## Available data:
=-=-=-=-=
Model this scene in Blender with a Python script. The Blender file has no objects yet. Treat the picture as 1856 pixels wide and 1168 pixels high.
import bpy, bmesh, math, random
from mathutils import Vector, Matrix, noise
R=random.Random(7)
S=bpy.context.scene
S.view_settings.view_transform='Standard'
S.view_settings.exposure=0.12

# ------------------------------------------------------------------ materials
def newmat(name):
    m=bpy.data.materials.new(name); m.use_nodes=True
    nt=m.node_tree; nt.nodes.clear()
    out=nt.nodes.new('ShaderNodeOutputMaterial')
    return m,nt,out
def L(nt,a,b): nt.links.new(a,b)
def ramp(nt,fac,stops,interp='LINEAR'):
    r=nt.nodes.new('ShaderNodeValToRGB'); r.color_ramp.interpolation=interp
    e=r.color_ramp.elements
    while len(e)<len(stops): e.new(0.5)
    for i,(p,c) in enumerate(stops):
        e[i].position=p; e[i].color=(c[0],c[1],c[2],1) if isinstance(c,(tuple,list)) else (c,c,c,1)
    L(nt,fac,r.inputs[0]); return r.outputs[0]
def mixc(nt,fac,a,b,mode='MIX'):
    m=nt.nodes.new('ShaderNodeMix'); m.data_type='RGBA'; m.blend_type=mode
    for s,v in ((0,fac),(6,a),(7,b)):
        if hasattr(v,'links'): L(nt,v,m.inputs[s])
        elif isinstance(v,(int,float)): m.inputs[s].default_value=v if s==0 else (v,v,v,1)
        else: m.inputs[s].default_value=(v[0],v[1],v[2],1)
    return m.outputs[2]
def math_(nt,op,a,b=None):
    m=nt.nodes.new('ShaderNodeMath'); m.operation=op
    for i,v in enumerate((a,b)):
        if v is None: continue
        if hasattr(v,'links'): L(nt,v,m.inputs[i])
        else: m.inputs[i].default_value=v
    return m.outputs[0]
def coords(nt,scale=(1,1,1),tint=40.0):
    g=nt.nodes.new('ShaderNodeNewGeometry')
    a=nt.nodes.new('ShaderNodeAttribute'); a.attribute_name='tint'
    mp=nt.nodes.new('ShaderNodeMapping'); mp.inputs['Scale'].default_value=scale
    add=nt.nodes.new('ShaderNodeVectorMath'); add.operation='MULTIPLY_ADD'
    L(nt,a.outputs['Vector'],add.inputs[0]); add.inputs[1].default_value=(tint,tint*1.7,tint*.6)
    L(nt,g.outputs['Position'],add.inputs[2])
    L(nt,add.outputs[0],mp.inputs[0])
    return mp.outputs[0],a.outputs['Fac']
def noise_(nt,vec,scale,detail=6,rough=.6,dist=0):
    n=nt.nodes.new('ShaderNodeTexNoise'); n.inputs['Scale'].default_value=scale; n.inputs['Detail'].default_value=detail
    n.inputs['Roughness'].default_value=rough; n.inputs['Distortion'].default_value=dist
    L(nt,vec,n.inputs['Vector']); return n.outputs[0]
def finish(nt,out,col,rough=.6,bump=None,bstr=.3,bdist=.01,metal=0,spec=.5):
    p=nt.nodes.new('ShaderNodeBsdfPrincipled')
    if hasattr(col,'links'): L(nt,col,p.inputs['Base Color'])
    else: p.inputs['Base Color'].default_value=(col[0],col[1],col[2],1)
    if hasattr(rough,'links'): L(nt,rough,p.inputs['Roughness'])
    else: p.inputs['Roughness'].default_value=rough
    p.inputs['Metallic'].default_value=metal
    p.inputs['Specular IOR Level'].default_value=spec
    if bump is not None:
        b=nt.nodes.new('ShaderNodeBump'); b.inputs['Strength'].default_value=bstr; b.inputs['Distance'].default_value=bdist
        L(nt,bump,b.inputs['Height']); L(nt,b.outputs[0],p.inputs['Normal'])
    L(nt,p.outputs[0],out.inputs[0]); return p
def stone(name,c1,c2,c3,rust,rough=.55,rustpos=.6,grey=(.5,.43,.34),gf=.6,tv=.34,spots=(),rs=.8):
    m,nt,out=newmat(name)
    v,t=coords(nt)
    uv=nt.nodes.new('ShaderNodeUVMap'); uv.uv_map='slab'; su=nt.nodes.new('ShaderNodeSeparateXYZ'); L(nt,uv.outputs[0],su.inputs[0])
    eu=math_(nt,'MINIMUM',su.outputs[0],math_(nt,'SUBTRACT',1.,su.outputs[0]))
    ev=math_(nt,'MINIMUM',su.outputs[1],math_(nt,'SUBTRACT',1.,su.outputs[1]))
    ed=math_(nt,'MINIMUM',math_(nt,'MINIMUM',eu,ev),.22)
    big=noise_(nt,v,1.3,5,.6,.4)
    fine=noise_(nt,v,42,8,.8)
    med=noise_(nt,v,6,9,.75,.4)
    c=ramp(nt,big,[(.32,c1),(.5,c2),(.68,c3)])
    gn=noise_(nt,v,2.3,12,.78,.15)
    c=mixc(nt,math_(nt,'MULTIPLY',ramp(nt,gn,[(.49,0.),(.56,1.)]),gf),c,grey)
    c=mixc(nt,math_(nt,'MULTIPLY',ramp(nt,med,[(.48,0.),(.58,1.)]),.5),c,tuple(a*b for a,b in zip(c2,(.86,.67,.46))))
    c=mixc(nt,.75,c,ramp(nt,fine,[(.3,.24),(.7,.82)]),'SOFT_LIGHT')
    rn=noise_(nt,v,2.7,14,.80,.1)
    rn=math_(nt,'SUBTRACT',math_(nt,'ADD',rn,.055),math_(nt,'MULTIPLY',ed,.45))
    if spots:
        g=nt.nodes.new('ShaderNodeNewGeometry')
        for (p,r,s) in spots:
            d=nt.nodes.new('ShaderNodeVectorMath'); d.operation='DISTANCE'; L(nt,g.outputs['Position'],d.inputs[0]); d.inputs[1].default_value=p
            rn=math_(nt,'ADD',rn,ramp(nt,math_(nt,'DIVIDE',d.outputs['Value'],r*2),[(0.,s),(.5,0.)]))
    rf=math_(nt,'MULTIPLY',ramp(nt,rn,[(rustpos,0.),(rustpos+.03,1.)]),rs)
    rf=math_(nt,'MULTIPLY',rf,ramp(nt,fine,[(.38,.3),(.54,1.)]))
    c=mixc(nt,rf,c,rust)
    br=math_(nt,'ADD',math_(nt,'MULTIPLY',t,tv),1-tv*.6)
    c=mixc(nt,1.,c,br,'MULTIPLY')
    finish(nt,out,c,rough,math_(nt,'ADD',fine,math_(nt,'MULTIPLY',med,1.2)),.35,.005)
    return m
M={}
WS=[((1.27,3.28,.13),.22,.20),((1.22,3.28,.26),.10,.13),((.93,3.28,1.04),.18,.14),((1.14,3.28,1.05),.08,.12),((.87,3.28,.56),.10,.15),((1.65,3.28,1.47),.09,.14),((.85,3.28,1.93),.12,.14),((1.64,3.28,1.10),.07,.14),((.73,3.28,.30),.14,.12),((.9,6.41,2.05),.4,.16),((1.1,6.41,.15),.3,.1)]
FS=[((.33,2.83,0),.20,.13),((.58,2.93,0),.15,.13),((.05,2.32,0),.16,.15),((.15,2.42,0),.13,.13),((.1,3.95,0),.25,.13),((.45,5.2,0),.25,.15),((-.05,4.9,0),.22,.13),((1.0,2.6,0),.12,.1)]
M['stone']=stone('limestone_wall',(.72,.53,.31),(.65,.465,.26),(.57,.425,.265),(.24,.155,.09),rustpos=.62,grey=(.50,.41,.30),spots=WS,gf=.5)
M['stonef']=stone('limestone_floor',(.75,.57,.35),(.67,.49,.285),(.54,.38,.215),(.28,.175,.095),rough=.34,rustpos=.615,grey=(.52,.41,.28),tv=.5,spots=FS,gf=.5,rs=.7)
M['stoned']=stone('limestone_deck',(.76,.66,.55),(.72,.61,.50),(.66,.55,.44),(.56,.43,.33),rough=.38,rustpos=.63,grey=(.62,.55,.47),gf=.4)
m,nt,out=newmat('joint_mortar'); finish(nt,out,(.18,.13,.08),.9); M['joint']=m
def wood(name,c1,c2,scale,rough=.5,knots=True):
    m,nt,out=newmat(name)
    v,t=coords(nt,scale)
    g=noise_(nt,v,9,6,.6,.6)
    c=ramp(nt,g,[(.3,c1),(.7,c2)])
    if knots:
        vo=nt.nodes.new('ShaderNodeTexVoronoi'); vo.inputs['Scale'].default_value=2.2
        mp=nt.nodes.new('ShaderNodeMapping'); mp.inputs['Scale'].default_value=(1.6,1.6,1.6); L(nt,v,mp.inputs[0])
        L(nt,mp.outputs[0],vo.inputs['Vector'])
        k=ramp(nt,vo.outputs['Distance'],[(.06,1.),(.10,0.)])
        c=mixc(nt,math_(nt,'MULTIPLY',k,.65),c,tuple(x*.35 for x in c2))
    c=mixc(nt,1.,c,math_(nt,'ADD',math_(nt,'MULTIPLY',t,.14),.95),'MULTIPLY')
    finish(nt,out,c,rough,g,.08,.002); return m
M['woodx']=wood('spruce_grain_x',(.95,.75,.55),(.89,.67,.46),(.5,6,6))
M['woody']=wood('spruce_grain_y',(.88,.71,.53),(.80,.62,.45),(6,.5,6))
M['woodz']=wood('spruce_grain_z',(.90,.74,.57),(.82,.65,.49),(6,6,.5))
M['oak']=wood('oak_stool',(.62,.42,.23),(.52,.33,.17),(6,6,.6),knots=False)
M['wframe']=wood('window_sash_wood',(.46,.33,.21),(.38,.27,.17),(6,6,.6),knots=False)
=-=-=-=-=
Please give an exact restatement of only the lines from the beginning of the material above to the line with "S.view_settings.exposure=0.12", inclusive.

## Output:
Model this scene in Blender with a Python script. The Blender file has no objects yet. Treat the picture as 1856 pixels wide and 1168 pixels high.
import bpy, bmesh, math, random
from mathutils import Vector, Matrix, noise
R=random.Random(7)
S=bpy.context.scene
S.view_settings.view_transform='Standard'
S.view_settings.exposure=0.12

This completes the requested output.